-- Begin RECORDED INFORMATION --

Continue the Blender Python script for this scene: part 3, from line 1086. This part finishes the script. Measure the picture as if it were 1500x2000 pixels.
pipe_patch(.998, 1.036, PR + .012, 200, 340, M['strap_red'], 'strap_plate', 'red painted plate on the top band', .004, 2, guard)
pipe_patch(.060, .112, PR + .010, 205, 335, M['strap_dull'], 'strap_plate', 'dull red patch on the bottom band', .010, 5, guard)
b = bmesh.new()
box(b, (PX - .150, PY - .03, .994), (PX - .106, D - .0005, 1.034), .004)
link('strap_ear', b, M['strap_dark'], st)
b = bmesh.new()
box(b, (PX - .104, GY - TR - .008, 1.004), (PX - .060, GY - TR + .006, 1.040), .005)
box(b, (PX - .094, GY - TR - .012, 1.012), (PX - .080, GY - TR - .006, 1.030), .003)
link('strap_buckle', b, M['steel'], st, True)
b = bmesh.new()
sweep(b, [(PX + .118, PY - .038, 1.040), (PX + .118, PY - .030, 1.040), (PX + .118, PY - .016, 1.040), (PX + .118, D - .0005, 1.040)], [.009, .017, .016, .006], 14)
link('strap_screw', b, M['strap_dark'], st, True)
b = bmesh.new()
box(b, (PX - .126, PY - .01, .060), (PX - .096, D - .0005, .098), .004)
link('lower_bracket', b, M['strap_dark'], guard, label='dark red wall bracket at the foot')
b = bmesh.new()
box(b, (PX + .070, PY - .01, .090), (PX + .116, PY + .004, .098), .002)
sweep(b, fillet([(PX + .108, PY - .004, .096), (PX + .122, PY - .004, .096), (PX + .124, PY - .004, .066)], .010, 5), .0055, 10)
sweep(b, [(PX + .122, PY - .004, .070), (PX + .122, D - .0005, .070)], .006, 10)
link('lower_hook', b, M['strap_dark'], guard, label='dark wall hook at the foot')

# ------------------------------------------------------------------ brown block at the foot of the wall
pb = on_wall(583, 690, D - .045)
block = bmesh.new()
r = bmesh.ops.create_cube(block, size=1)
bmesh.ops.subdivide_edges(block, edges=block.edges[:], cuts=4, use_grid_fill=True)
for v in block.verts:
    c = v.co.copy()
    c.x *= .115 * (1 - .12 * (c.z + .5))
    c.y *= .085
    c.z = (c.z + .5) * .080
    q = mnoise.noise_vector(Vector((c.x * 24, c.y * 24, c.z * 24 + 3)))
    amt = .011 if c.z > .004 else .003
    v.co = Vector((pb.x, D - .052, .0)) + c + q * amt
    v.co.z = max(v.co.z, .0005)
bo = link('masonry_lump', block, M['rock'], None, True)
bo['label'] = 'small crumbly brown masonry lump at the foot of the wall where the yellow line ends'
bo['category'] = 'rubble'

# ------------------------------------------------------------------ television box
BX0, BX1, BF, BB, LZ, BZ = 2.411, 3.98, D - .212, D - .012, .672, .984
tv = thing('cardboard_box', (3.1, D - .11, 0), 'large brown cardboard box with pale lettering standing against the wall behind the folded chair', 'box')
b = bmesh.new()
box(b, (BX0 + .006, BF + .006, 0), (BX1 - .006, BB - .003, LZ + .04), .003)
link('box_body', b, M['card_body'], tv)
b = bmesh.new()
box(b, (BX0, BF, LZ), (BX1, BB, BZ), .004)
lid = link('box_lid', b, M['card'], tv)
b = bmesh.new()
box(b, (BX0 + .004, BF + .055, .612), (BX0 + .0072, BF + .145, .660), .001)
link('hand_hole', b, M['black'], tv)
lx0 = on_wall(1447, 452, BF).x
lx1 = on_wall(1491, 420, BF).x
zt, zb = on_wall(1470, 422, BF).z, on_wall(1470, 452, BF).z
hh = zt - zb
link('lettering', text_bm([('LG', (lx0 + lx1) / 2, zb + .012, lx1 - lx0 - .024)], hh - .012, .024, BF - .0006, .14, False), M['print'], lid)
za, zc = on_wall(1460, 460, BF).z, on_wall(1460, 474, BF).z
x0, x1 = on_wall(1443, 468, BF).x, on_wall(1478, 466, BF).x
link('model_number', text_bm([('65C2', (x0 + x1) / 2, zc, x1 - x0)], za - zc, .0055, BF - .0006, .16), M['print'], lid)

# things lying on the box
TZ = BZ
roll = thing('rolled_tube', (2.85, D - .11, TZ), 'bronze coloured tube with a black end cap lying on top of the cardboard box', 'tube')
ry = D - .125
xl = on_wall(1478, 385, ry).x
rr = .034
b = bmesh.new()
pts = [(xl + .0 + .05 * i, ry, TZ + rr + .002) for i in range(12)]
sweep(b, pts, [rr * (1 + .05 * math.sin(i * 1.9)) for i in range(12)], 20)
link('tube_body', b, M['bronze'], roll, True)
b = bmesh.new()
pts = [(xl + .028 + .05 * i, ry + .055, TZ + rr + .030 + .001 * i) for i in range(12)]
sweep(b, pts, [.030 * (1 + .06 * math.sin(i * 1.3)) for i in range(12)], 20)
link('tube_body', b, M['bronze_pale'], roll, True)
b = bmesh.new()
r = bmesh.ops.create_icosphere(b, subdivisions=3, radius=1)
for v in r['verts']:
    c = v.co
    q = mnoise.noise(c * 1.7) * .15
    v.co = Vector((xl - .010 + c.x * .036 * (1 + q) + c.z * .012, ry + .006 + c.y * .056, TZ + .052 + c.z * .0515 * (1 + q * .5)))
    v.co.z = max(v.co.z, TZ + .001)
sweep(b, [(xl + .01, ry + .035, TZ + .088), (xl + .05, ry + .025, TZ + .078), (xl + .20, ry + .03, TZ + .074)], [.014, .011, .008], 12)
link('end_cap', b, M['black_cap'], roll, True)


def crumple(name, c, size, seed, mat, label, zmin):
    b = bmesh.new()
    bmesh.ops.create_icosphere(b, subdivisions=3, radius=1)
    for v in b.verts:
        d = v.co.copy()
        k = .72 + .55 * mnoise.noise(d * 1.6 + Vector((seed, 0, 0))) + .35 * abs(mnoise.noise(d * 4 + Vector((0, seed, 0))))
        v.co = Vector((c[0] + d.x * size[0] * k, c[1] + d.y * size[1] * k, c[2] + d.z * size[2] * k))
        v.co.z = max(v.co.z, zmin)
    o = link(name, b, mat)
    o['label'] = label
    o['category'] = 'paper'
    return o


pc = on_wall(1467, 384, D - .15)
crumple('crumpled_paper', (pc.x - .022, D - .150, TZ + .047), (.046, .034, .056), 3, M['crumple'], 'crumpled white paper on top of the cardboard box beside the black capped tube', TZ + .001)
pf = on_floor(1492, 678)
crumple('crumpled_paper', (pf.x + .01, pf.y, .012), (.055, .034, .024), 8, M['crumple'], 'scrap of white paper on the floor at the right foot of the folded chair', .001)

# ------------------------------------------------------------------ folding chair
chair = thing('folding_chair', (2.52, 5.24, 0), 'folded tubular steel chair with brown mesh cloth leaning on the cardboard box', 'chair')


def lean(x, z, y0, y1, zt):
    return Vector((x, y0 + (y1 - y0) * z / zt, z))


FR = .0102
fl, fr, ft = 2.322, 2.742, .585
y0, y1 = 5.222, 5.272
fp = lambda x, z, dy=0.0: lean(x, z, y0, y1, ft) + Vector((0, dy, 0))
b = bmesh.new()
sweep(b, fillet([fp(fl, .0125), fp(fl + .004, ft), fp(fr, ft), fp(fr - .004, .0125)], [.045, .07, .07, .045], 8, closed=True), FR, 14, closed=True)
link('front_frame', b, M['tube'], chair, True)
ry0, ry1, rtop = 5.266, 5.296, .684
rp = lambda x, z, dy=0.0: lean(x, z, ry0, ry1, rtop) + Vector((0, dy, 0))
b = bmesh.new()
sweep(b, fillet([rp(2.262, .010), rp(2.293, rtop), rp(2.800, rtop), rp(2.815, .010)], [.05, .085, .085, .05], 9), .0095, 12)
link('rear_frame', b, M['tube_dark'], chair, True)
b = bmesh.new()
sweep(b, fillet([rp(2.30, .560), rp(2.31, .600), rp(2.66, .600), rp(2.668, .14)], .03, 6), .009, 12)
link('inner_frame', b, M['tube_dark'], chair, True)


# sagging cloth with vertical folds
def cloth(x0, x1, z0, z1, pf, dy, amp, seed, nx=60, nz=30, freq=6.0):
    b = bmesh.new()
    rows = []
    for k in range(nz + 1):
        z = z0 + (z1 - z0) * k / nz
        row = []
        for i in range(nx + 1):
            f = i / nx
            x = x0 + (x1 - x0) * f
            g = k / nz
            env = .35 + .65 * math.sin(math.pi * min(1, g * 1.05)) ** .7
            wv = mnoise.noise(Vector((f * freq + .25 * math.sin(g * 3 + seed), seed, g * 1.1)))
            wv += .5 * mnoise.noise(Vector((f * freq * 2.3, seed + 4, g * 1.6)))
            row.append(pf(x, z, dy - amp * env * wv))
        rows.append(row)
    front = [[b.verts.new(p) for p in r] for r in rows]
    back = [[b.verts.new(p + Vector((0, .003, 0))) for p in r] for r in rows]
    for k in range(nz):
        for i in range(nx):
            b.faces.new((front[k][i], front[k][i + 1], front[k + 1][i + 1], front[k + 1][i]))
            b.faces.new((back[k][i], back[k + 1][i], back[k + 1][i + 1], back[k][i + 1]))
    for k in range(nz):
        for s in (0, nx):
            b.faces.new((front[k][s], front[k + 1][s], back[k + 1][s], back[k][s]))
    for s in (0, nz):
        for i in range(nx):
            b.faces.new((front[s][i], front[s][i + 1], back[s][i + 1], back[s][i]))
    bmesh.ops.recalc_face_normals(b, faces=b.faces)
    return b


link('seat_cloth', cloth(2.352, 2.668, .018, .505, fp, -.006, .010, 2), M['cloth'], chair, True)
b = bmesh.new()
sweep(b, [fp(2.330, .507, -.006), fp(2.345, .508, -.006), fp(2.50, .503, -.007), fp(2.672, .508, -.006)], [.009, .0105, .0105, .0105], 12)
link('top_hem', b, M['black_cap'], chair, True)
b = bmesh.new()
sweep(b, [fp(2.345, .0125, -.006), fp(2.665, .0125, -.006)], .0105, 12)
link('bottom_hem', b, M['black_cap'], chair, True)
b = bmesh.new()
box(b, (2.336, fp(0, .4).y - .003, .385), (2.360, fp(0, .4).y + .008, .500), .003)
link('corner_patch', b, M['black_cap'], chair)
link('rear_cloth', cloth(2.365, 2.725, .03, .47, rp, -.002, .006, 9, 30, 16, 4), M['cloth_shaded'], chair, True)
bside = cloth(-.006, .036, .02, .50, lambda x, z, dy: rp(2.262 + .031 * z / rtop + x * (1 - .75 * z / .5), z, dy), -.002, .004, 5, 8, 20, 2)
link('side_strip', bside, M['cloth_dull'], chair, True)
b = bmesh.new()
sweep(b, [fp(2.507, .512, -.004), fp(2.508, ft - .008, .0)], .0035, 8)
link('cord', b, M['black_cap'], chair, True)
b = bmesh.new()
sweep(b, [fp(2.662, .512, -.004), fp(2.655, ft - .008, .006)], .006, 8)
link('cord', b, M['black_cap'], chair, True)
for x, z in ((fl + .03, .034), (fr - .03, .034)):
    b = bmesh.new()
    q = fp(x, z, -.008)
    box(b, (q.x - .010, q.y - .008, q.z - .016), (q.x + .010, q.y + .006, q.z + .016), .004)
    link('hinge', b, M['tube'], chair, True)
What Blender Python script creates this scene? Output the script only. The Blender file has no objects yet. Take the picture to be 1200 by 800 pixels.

-- End RECORDED INFORMATION --

▶ _GIVEN EXERCISE_
Copy out every line of the data that includes "this".

▶ _CORRECT RESPONSE_
Continue the Blender Python script for this scene: part 3, from line 1086. This part finishes the script. Measure the picture as if it were 1500x2000 pixels.
What Blender Python script creates this scene? Output the script only. The Blender file has no objects yet. Take the picture to be 1200 by 800 pixels.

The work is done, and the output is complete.